One example that comes to mind is seeing complaints about lack of work contracts in the US and then seeing people complain about having to serve out the remainder of their contract after giving notice.
Here is the Amazon Labor Union constitution. You can decide for yourself to what extent this might or might not be appealing to workers.
This split is perhaps most evident in the differences between the International Workers of the World, or Wobblies, who advocated for one big union that would unite the working class and eventually overthrow the capitalist class, and Samuel Gompers’ American Federation of Labor, which eschewed revolutionary politics in favor of a determined focus on improving working conditions and pay.

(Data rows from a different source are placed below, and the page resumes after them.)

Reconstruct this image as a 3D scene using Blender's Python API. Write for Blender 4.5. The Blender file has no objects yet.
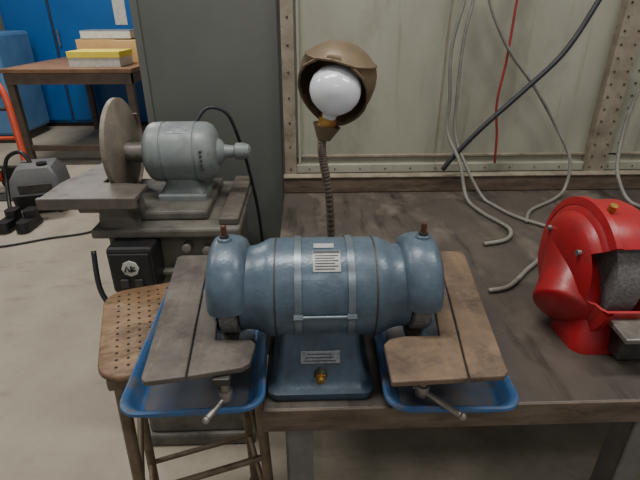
import bpy, bmesh, math, random
from mathutils import Vector, Matrix, Euler
random.seed(4)
C=bpy.context.scene.collection
def lin(c):
    return tuple(((x/255)/12.92 if x/255<=.04045 else ((x/255+.055)/1.055)**2.4) for x in c)+(1,)
MATS={}
def mat(name,c1,c2=None,scale=6,rough=.6,metal=0,bump=0,bscale=60,detail=8,lo=.35,hi=.65,c3=None,stretch=(1,1,1),emit=0,grime=None,gscale=4,glo=.52,ghi=.7,gamt=.8,scr=None,sstretch=(8,60,8),slo=.62,shi=.7,samt=.6):
    if name in MATS: return MATS[name]
    m=bpy.data.materials.new(name);m.use_nodes=True;N=m.node_tree.nodes;L=m.node_tree.links
    b=N['Principled BSDF'];b.inputs['Roughness'].default_value=rough;b.inputs['Metallic'].default_value=metal
    b.inputs['Base Color'].default_value=lin(c1)
    tc=N.new('ShaderNodeTexCoord');mp=N.new('ShaderNodeMapping');mp.inputs['Scale'].default_value=stretch
    L.new(tc.outputs['Object'],mp.inputs['Vector'])
    if c2:
        n=N.new('ShaderNodeTexNoise');n.inputs['Scale'].default_value=scale;n.inputs['Detail'].default_value=detail;n.inputs['Roughness'].default_value=.65
        L.new(mp.outputs['Vector'],n.inputs['Vector'])
        r=N.new('ShaderNodeValToRGB');r.color_ramp.elements[0].position=lo;r.color_ramp.elements[1].position=hi
        r.color_ramp.elements[0].color=lin(c1);r.color_ramp.elements[1].color=lin(c2)
        if c3:
            e=r.color_ramp.elements.new(min(hi+.08,.99));e.color=lin(c3)
        L.new(n.outputs['Fac'],r.inputs['Fac'])
        out=r.outputs['Color']
        def layer(vec,sc,lo_,hi_,amt,col,out,det=10):
            n3=N.new('ShaderNodeTexNoise');n3.inputs['Scale'].default_value=sc;n3.inputs['Detail'].default_value=det;n3.inputs['Roughness'].default_value=.7
            L.new(vec,n3.inputs['Vector'])
            r3=N.new('ShaderNodeMapRange');r3.inputs['From Min'].default_value=lo_;r3.inputs['From Max'].default_value=hi_;r3.inputs['To Max'].default_value=amt
            L.new(n3.outputs['Fac'],r3.inputs['Value'])
            mx=N.new('ShaderNodeMix');mx.data_type='RGBA';mx.inputs[7].default_value=lin(col)
            L.new(r3.outputs['Result'],mx.inputs[0]);L.new(out,mx.inputs[6]);return mx.outputs[2],r3
        if scr:
            m2=N.new('ShaderNodeMapping');m2.inputs['Scale'].default_value=sstretch;m2.inputs['Location'].default_value=(3.1,1.7,.4)
            L.new(tc.outputs['Object'],m2.inputs['Vector'])
            out,_=layer(m2.outputs['Vector'],1,slo,shi,samt,scr,out,6)
        if grime:
            out,r3=layer(mp.outputs['Vector'],gscale,glo,ghi,gamt,grime,out)
            mr=N.new('ShaderNodeMapRange');mr.inputs['To Min'].default_value=rough;mr.inputs['To Max'].default_value=min(rough+.3,.95)
            L.new(r3.outputs['Result'],mr.inputs['Value']);L.new(mr.outputs['Result'],b.inputs['Roughness'])
        L.new(out,b.inputs['Base Color'])
    if bump:
        n2=N.new('ShaderNodeTexNoise');n2.inputs['Scale'].default_value=bscale;n2.inputs['Detail'].default_value=3
        L.new(mp.outputs['Vector'],n2.inputs['Vector'])
        bp=N.new('ShaderNodeBump');bp.inputs['Strength'].default_value=bump;bp.inputs['Distance'].default_value=.004
        L.new(n2.outputs['Fac'],bp.inputs['Height']);L.new(bp.outputs['Normal'],b.inputs['Normal'])
    if emit:
        b.inputs['Emission Color'].default_value=lin(c1);b.inputs['Emission Strength'].default_value=emit
    MATS[name]=m;return m

def group(name,loc=(0,0,0),rz=0):
    e=bpy.data.objects.new(name,None);C.objects.link(e);e.location=loc;e.rotation_euler=(0,0,math.radians(rz));e.empty_display_size=.05
    return e
def fin(bm,name,par,m,smooth=False,bevel=0,loc=(0,0,0),rot=(0,0,0),solid=0,seg=2):
    bmesh.ops.recalc_face_normals(bm,faces=bm.faces)
    me=bpy.data.meshes.new(name);bm.to_mesh(me);bm.free()
    for p in me.polygons:p.use_smooth=smooth
    o=bpy.data.objects.new(name,me);C.objects.link(o);o.location=loc;o.rotation_euler=tuple(math.radians(a) for a in rot)
    if par:o.parent=par
    me.materials.append(m)
    if solid:
        s=o.modifiers.new('s','SOLIDIFY');s.thickness=solid;s.offset=-1
    if bevel:
        bv=o.modifiers.new('b','BEVEL');bv.width=bevel;bv.segments=seg;bv.limit_method='ANGLE';bv.angle_limit=math.radians(35)
    return o
def box(name,par,x0,x1,y0,y1,z0,z1,m,bevel=.002,rot=(0,0,0)):
    bm=bmesh.new();bmesh.ops.create_cube(bm,size=1)
    for v in bm.verts:v.co=Vector((v.co.x*(x1-x0),v.co.y*(y1-y0),v.co.z*(z1-z0)))
    return fin(bm,name,par,m,bevel=bevel,loc=((x0+x1)/2,(y0+y1)/2,(z0+z1)/2),rot=rot)
def prism(name,par,pts,z0,z1,m,bevel=.002,**k):
    bm=bmesh.new()
    a=[bm.verts.new((x,y,z0)) for x,y in pts];b=[bm.verts.new((x,y,z1)) for x,y in pts]
    bm.faces.new(a);bm.faces.new(b);n=len(pts)
    for i in range(n):bm.faces.new((a[i],a[(i+1)%n],b[(i+1)%n],b[i]))
    return fin(bm,name,par,m,bevel=bevel,**k)
def AX(ax):
    return {'x':lambda s,r,t:(s,-r*math.cos(t),r*math.sin(t)),
            'y':lambda s,r,t:(r*math.cos(t),s,r*math.sin(t)),
            'z':lambda s,r,t:(r*math.cos(t),r*math.sin(t),s)}[ax]
def lathe(name,par,prof,ax,loc,m,seg=48,a0=0,a1=360,smooth=True,solid=0,bevel=0,rot=(0,0,0),rmod=None):
    f=AX(ax);bm=bmesh.new();full=abs(a1-a0-360)<1e-6
    n=seg if full else seg+1
    rings=[]
    for s,r in prof:
        ring=[]
        if r<1e-6: ring=[bm.verts.new(f(s,0,0))]*n
        else:
            for i in range(n):
                t=math.radians(a0+(a1-a0)*i/seg)
                rr=r*(rmod(t) if rmod else 1)
                ring.append(bm.verts.new(f(s,rr,t)))
        rings.append(ring)
    for k in range(len(rings)-1):
        A,B=rings[k],rings[k+1]
        for i in range(seg):
            j=(i+1)%n
            q=[]
            for v in (A[i],A[j],B[j],B[i]):
                if v not in q:q.append(v)
            if len(q)>2:
                try:bm.faces.new(q)
                except ValueError:pass
    o=fin(bm,name,par,m,smooth=smooth,loc=loc,solid=solid,bevel=bevel,rot=rot)
    if smooth:
        e=o.modifiers.new('e','EDGE_SPLIT');e.split_angle=math.radians(38)
    return o
def cyl(name,par,p0,p1,r,m,r2=None,seg=24,bevel=0):
    p0=Vector(p0);p1=Vector(p1);d=p1-p0;L=d.length;r2=r if r2 is None else r2
    bm=bmesh.new();bmesh.ops.create_cone(bm,cap_ends=True,segments=seg,radius1=r,radius2=r2,depth=L)
    q=Vector((0,0,1)).rotation_difference(d.normalized())
    for v in bm.verts:v.co=q@v.co+(p0+p1)/2
    o=fin(bm,name,par,m,smooth=True,bevel=bevel)
    e=o.modifiers.new('e','EDGE_SPLIT');e.split_angle=math.radians(38)
    return o
def ball(name,par,c,r,m,sc=(1,1,1)):
    bm=bmesh.new();bmesh.ops.create_uvsphere(bm,u_segments=32,v_segments=20,radius=r)
    for v in bm.verts:v.co=Vector((v.co.x*sc[0],v.co.y*sc[1],v.co.z*sc[2]))
    return fin(bm,name,par,m,smooth=True,loc=c)
def tube(name,par,pts,r,m,seg=10,sub=8,smooth_path=True,rfun=None,zmin=None):
    P=[Vector(p) for p in pts]
    if smooth_path and len(P)>2:
        Q=[]
        for i in range(len(P)-1):
            a=P[max(i-1,0)];b=P[i];c=P[i+1];d=P[min(i+2,len(P)-1)]
            for k in range(sub):
                t=k/sub
                Q.append(.5*((2*b)+(c-a)*t+(2*a-5*b+4*c-d)*t*t+(3*b-a-3*c+d)*t**3))
        Q.append(P[-1]);P=Q
    if zmin is not None:
        for p in P:p.z=max(p.z,zmin)
    bm=bmesh.new();rings=[]
    n=None
    for i,p in enumerate(P):
        t=(P[min(i+1,len(P)-1)]-P[max(i-1,0)]).normalized()
        if n is None:
            n=t.orthogonal().normalized()
        else:
            n=(n-t*n.dot(t)).normalized()
        b=t.cross(n);rr=rfun(i,len(P)) if rfun else r
        rings.append([bm.verts.new(p+(n*math.cos(2*math.pi*k/seg)+b*math.sin(2*math.pi*k/seg))*rr) for k in range(seg)])
    for A,B in zip(rings,rings[1:]):
        for k in range(seg):bm.faces.new((A[k],A[(k+1)%seg],B[(k+1)%seg],B[k]))
    bm.faces.new(rings[0]);bm.faces.new(rings[-1])
    return fin(bm,name,par,m,smooth=True)
def rrect(w,d,r,n=6):
    pts=[]
    for cx,cy,a in ((w/2-r,d/2-r,0),(-w/2+r,d/2-r,90),(-w/2+r,-d/2+r,180),(w/2-r,-d/2+r,270)):
        for i in range(n+1):
            t=math.radians(a+90*i/n);pts.append((cx+r*math.cos(t),cy+r*math.sin(t)))
    return pts
def loft(name,par,rings,m,loc=(0,0,0),smooth=True,solid=0,cap0=True,cap1=True,rot=(0,0,0),split=50):
    bm=bmesh.new();R=[[bm.verts.new((x,y,z)) for x,y in pts] for pts,z in rings]
    n=len(R[0])
    for A,B in zip(R,R[1:]):
        for k in range(n):bm.faces.new((A[k],A[(k+1)%n],B[(k+1)%n],B[k]))
    if cap0:bm.faces.new(R[0])
    if cap1:bm.faces.new(R[-1])
    o=fin(bm,name,par,m,smooth=smooth,loc=loc,solid=solid,rot=rot)
    e=o.modifiers.new('e','EDGE_SPLIT');e.split_angle=math.radians(split)
    return o

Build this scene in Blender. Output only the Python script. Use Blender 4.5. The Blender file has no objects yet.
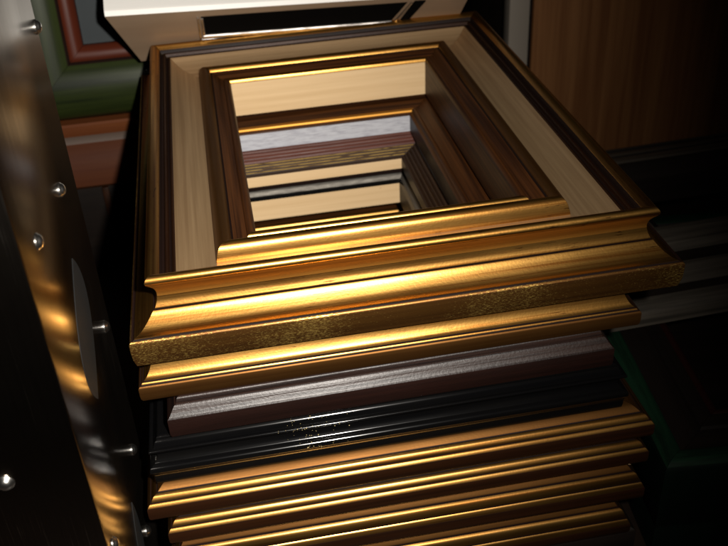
import bpy, bmesh, math, random
from mathutils import Vector, Matrix
random.seed(7)
scene = bpy.context.scene
COL = scene.collection
PI = math.pi

# ------------------------------------------------------------------ materials
def mat(name, base, rough=0.4, metal=0.0, c2=None, amt=0.5, stretch=(3.0, 90.0, 90.0), bump=0.15,
        coat=0.0, speck=None, speck_amt=0.0, rvar=0.15, detail=6.0, spec=0.5, ramp=(0.35, 0.65), speck_scale=(60, 420, 420), coarse=0.0, clump=0.35):
    m = bpy.data.materials.new(name); m.use_nodes = True
    nt = m.node_tree; N = nt.nodes; L = nt.links
    b = N['Principled BSDF']
    b.inputs['Roughness'].default_value = rough
    b.inputs['Metallic'].default_value = metal
    b.inputs['Coat Weight'].default_value = coat
    b.inputs['Coat Roughness'].default_value = 0.12
    b.inputs['Specular IOR Level'].default_value = spec
    tc = N.new('ShaderNodeTexCoord'); oi = N.new('ShaderNodeObjectInfo')
    add = N.new('ShaderNodeVectorMath'); add.operation = 'ADD'
    mul = N.new('ShaderNodeVectorMath'); mul.operation = 'SCALE'; mul.inputs['Scale'].default_value = 7.3
    cmb = N.new('ShaderNodeCombineXYZ')
    for k in ('X', 'Y', 'Z'): L.new(oi.outputs['Random'], cmb.inputs[k])
    L.new(cmb.outputs[0], mul.inputs[0])
    L.new(tc.outputs['Object'], add.inputs[0]); L.new(mul.outputs[0], add.inputs[1])
    mp = N.new('ShaderNodeMapping'); mp.inputs['Scale'].default_value = stretch
    L.new(add.outputs[0], mp.inputs[0])
    n1 = N.new('ShaderNodeTexNoise'); n1.inputs['Scale'].default_value = 1.0; n1.inputs['Detail'].default_value = detail
    n1.inputs['Roughness'].default_value = 0.62
    L.new(mp.outputs[0], n1.inputs['Vector'])
    rp = N.new('ShaderNodeValToRGB')
    rp.color_ramp.elements[0].position = ramp[0]; rp.color_ramp.elements[1].position = ramp[1]
    L.new(n1.outputs['Fac'], rp.inputs[0])
    mx = N.new('ShaderNodeMix'); mx.data_type = 'RGBA'
    mf = N.new('ShaderNodeMath'); mf.operation = 'MULTIPLY'; mf.inputs[1].default_value = amt
    L.new(rp.outputs[0], mf.inputs[0]); L.new(mf.outputs[0], mx.inputs['Factor'])
    c2 = c2 or tuple(x * 0.6 for x in base)
    mx.inputs['A'].default_value = (*base, 1); mx.inputs['B'].default_value = (*c2, 1)
    colour = mx.outputs['Result']
    # broad uneven tone
    n2 = N.new('ShaderNodeTexNoise'); n2.inputs['Scale'].default_value = 11.0; n2.inputs['Detail'].default_value = 5.0
    L.new(add.outputs[0], n2.inputs['Vector'])
    if speck:
        mp3 = N.new('ShaderNodeMapping'); mp3.inputs['Scale'].default_value = speck_scale
        L.new(add.outputs[0], mp3.inputs[0])
        n3 = N.new('ShaderNodeTexNoise'); n3.inputs['Scale'].default_value = 1.0; n3.inputs['Detail'].default_value = 4.0
        n3.inputs['Roughness'].default_value = 0.7
        L.new(mp3.outputs[0], n3.inputs['Vector'])
        ad3 = N.new('ShaderNodeMath'); ad3.operation = 'MULTIPLY_ADD'; ad3.inputs[1].default_value = clump
        L.new(n2.outputs['Fac'], ad3.inputs[0]); L.new(n3.outputs['Fac'], ad3.inputs[2])
        r3 = N.new('ShaderNodeValToRGB')
        t = 0.625 + 0.5 * clump - 0.25 * speck_amt
        r3.color_ramp.elements[0].position = t; r3.color_ramp.elements[1].position = t + 0.06
        L.new(ad3.outputs[0], r3.inputs[0])
        mx3 = N.new('ShaderNodeMix'); mx3.data_type = 'RGBA'
        L.new(r3.outputs[0], mx3.inputs['Factor']); L.new(colour, mx3.inputs['A'])
        mx3.inputs['B'].default_value = (*speck, 1)
        colour = mx3.outputs['Result']
    L.new(colour, b.inputs['Base Color'])
    ra = N.new('ShaderNodeMath'); ra.operation = 'MULTIPLY_ADD'
    ra.inputs[1].default_value = rvar * 2; ra.inputs[2].default_value = rough - rvar
    av = N.new('ShaderNodeMath'); av.operation = 'MULTIPLY_ADD'; av.inputs[1].default_value = 0.5
    hv = N.new('ShaderNodeMath'); hv.operation = 'MULTIPLY'; hv.inputs[1].default_value = 0.5
    L.new(n2.outputs['Fac'], hv.inputs[0]); L.new(n1.outputs['Fac'], av.inputs[0]); L.new(hv.outputs[0], av.inputs[2])
    L.new(av.outputs[0], ra.inputs[0]); L.new(ra.outputs[0], b.inputs['Roughness'])
    if bump:
        bp = N.new('ShaderNodeBump'); bp.inputs['Strength'].default_value = bump; bp.inputs['Distance'].default_value = 0.0012
        L.new(n1.outputs['Fac'], bp.inputs['Height'])
        out = bp
        if coarse:
            n4 = N.new('ShaderNodeTexNoise'); n4.inputs['Scale'].default_value = 420.0; n4.inputs['Detail'].default_value = 2.0
            L.new(add.outputs[0], n4.inputs['Vector'])
            b2 = N.new('ShaderNodeBump'); b2.inputs['Strength'].default_value = coarse; b2.inputs['Distance'].default_value = 0.0006
            L.new(n4.outputs['Fac'], b2.inputs['Height']); L.new(bp.outputs[0], b2.inputs['Normal'])
            out = b2
        L.new(out.outputs[0], b.inputs['Normal'])
    return m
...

Nice post JR. I think you are putting your finger on what is, at least in my opinion, challenging the country right now, in toto. The idea that you can have everything, all the time, seems to be coming to the fore. But the reality, as you put it, is that you need to pick one thing and work on it. Also, other people might not want to do what you think is essential. If you aren't willing to look at the world through their eyes, you will miss this, the reasoning behind it. And, yes, there is reasoning there.
Anyway, doing time in the trenches, so to speak, can only help you if you spend that time learning why trenches were dug.